As his guiding stars, Roberts cited two decisions written by his former mentor, Chief Justice William Rehnquist: United States v. Lopez in 1995 and United States v. Morrison in 2000, which limited the reach of the Commerce Clause.

Schumer said the Lopez and Morrison cases were wrongly decided, but he added that someone who didn’t agree with him on that point would not necessarily be disqualified from serving on the bench.

Argument Six - GAY RIGHTS: Roberts, his adversaries predict, won’t have an expansive view of the Equal Protection and Due Process clauses of Fourteenth Amendment to the Constitution; therefore, he will be less inclined to support new definitions of gay rights.

Joe Solmonese, president of the Human Rights Campaign, a leading gay rights group, made this argument Wednesday.

“Bush said he would be nominating someone who wouldn’t ‘legislate from the bench,” Solmonese wrote in the gay magazine the Advocate. “Although this might sound reasonable at first, in fact… it’s code for judges who refuse to rule that the Constitution ensures equal protection for all.”

Prior to the court’s ruling in Lawrence v.
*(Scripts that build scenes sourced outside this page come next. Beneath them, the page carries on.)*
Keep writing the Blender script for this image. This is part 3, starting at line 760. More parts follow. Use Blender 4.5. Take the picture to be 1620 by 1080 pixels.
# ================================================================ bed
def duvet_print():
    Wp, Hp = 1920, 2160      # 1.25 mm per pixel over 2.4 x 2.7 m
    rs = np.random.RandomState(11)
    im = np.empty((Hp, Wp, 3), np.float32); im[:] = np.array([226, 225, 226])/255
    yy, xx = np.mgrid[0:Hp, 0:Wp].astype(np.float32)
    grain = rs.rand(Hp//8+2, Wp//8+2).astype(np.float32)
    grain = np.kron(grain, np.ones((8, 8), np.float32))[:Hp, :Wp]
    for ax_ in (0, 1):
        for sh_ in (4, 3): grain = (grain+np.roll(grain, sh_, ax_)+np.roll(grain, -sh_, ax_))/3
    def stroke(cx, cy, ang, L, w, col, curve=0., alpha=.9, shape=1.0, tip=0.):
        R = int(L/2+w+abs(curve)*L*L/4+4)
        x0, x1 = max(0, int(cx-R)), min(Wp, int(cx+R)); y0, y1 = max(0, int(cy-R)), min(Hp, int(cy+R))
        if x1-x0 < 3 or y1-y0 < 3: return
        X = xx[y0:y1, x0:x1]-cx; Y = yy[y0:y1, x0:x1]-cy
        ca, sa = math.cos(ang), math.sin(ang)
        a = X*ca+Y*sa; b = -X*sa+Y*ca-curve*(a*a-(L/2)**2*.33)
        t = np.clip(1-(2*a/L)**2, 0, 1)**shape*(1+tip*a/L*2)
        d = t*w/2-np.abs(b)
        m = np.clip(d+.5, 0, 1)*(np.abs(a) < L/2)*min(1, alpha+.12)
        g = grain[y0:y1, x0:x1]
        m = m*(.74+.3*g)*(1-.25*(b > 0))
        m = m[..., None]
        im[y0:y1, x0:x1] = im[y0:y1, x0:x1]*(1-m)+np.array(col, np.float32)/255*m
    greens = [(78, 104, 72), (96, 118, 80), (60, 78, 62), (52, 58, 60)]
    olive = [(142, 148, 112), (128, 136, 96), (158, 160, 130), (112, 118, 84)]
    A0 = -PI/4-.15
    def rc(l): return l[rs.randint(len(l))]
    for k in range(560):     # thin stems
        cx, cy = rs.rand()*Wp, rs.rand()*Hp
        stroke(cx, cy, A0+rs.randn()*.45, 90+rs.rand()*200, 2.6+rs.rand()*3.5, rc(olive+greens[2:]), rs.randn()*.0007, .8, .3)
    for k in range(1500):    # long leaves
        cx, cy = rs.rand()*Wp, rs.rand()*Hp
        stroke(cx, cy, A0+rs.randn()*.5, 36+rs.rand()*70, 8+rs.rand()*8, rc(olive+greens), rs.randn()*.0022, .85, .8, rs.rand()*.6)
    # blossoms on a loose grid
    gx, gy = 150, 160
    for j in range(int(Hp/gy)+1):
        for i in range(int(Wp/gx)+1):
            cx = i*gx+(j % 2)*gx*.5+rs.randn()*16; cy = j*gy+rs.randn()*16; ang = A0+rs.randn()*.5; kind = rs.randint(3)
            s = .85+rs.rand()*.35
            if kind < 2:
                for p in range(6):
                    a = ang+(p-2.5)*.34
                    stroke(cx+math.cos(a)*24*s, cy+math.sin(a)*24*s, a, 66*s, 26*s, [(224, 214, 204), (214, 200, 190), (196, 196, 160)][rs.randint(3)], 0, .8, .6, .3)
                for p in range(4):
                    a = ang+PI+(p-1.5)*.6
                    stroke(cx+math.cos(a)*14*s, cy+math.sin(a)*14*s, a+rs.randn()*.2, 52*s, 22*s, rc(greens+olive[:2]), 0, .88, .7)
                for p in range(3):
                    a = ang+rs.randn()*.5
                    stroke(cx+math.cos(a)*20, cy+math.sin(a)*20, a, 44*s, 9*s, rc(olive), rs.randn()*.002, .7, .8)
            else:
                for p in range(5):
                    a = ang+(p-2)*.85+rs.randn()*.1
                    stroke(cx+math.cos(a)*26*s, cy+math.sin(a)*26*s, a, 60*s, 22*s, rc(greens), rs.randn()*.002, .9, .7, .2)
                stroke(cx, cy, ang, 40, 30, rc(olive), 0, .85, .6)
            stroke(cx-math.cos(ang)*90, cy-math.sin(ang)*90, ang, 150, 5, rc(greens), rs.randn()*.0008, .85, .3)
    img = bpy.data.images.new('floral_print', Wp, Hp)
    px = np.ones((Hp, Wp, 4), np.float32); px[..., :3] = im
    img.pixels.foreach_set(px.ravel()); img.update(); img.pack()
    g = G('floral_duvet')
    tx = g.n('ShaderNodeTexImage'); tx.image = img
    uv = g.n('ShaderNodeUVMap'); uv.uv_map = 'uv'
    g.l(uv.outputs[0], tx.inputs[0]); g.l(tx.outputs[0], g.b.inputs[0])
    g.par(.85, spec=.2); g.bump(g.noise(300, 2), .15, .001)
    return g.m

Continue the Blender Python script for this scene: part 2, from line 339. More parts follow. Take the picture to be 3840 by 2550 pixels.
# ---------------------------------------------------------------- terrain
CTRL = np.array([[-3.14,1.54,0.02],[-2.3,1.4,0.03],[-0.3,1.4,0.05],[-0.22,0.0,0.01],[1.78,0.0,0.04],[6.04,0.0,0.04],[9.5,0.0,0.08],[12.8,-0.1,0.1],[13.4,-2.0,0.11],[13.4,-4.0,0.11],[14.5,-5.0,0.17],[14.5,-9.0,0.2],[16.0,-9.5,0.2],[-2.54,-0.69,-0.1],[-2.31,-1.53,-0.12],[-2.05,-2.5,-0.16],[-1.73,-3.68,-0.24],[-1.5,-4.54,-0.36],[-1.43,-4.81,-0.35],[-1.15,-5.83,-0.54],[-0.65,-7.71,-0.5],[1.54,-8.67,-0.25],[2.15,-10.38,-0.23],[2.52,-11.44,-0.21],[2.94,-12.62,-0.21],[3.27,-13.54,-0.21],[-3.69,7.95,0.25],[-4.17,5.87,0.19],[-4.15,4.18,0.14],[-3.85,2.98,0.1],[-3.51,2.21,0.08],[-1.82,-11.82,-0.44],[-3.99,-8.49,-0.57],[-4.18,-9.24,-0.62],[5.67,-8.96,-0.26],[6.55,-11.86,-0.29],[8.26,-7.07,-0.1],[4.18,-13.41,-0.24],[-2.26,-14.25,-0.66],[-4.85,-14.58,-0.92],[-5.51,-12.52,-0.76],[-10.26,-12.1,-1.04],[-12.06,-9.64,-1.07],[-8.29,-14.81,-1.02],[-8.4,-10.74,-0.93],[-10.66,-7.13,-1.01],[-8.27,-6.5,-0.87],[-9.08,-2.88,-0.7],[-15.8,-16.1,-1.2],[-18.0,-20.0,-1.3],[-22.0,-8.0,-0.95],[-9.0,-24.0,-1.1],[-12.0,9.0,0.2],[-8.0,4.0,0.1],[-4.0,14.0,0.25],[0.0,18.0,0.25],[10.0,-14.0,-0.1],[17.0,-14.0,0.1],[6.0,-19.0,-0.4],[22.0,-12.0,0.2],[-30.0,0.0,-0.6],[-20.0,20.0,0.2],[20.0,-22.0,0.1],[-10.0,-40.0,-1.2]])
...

Texas two years ago, the court had never held that the Equal Protection Clause encompassed gay rights.

Despite all this or because of it, conservatives such as James Dobson of Focus on the Family praised Roberts Wednesday. “Judge Roberts has a brilliant legal mind and his qualifications are impeccable,” said Dobson in a conference call with reporters. “Most importantly, we believe Judge Roberts will interpret the Constitution and not try to legislate from the bench, which has been the pattern in recent years.”